I needed a change of scenery. I leased a fully furnished corporate-style apartment, smack-dab in the center of glamorous North Hollywood. What the apartment complex lacked in soul, it made up for in blandness. Beige was everywhere you looked: on the walls, on the towels, on the sheets.
For a week or so, I felt steadier. I purchased a tub of multivitamins from a health-food store in the strip mall around the corner, and in the mornings when I drank my first beer, I sniffed them curiously. One morning, I dared to swallow one. It turned my pee a vibrant shade of yellow. That’s when I knew that they were making a valuable difference.
I was headed back on the road to normalcy, maybe, or at least something approaching peace, but then the dreaded call came from up above:
“Time to cut another album, fellas! You up for it?”
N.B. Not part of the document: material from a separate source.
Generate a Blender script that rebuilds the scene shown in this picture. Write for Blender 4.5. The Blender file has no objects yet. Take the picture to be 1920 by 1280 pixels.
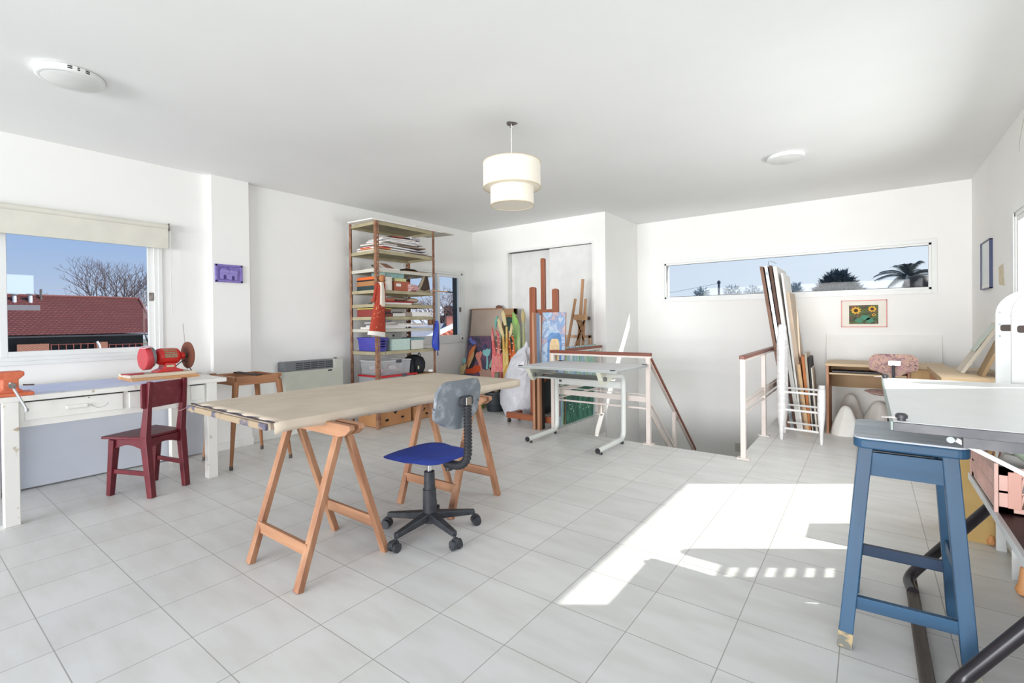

Simply put, that was the last thing that any member of the band Ratt wanted to do. We’d recently split with Marshall, arguing—surprise, surprise—over money. (Is there anything else a band and their manager would argue about?) We’d taken on new representation, Allen Kovac. We needed rest, and we needed perspective. We did not need to be forced back into the studio to make a washed-out, shitty album, created by five dudes who were starting to feel jumpy at the sight of one another.
But Atlantic stayed on our ass. We might not have been their most talented musicians, but we’d always been able to deliver the platinum hits. The monster was hungry again. It needed to be fed.
Hoping to push us in a new direction, the label axed Beau Hill as our producer, and they brought in Mike Stone instead, who had enjoyed major success in the studio with Queen, Journey, the Rolling Stones, and Asia, among others. He was meant to provide contrast to our band’s bad habits. Too bad he was already precisely on our level.